> _What you are asked to do_
Write out the data again in full, exactly as it reads.
* begin Given information *
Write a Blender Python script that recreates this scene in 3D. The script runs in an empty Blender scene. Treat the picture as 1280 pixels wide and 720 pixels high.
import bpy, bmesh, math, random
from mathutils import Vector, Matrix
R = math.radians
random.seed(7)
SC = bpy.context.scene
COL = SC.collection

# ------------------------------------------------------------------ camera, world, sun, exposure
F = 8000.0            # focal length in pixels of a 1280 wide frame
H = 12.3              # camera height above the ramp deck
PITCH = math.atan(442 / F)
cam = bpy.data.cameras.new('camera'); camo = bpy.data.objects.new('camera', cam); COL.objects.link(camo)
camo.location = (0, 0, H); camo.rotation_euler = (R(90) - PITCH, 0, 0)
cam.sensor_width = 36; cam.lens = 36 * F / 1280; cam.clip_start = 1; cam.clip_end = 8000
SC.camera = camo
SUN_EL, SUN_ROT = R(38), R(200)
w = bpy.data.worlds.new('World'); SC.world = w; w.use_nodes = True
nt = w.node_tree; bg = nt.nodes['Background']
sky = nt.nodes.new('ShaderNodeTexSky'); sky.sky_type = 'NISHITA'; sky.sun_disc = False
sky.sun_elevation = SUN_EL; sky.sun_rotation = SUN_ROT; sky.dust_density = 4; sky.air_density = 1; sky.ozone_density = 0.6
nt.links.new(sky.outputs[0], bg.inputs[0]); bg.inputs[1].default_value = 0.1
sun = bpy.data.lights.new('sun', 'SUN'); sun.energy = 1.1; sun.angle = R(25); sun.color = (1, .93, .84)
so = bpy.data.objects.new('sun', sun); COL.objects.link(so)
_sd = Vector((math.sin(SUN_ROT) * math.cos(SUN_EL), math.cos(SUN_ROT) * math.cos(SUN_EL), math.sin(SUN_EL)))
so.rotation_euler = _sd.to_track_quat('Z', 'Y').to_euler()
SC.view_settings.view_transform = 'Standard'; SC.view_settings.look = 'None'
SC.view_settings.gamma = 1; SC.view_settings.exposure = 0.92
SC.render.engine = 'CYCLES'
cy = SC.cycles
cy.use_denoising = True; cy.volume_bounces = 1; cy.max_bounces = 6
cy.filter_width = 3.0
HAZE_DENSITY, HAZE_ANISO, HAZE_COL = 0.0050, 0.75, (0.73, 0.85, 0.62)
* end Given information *
> _Finished exercise_
Write a Blender Python script that recreates this scene in 3D. The script runs in an empty Blender scene. Treat the picture as 1280 pixels wide and 720 pixels high.
import bpy, bmesh, math, random
from mathutils import Vector, Matrix
R = math.radians
random.seed(7)
SC = bpy.context.scene
COL = SC.collection

# ------------------------------------------------------------------ camera, world, sun, exposure
F = 8000.0            # focal length in pixels of a 1280 wide frame
H = 12.3              # camera height above the ramp deck
PITCH = math.atan(442 / F)
cam = bpy.data.cameras.new('camera'); camo = bpy.data.objects.new('camera', cam); COL.objects.link(camo)
camo.location = (0, 0, H); camo.rotation_euler = (R(90) - PITCH, 0, 0)
cam.sensor_width = 36; cam.lens = 36 * F / 1280; cam.clip_start = 1; cam.clip_end = 8000
SC.camera = camo
SUN_EL, SUN_ROT = R(38), R(200)
w = bpy.data.worlds.new('World'); SC.world = w; w.use_nodes = True
nt = w.node_tree; bg = nt.nodes['Background']
sky = nt.nodes.new('ShaderNodeTexSky'); sky.sky_type = 'NISHITA'; sky.sun_disc = False
sky.sun_elevation = SUN_EL; sky.sun_rotation = SUN_ROT; sky.dust_density = 4; sky.air_density = 1; sky.ozone_density = 0.6
nt.links.new(sky.outputs[0], bg.inputs[0]); bg.inputs[1].default_value = 0.1
sun = bpy.data.lights.new('sun', 'SUN'); sun.energy = 1.1; sun.angle = R(25); sun.color = (1, .93, .84)
so = bpy.data.objects.new('sun', sun); COL.objects.link(so)
_sd = Vector((math.sin(SUN_ROT) * math.cos(SUN_EL), math.cos(SUN_ROT) * math.cos(SUN_EL), math.sin(SUN_EL)))
so.rotation_euler = _sd.to_track_quat('Z', 'Y').to_euler()
SC.view_settings.view_transform = 'Standard'; SC.view_settings.look = 'None'
SC.view_settings.gamma = 1; SC.view_settings.exposure = 0.92
SC.render.engine = 'CYCLES'
cy = SC.cycles
cy.use_denoising = True; cy.volume_bounces = 1; cy.max_bounces = 6
cy.filter_width = 3.0
HAZE_DENSITY, HAZE_ANISO, HAZE_COL = 0.0050, 0.75, (0.73, 0.85, 0.62)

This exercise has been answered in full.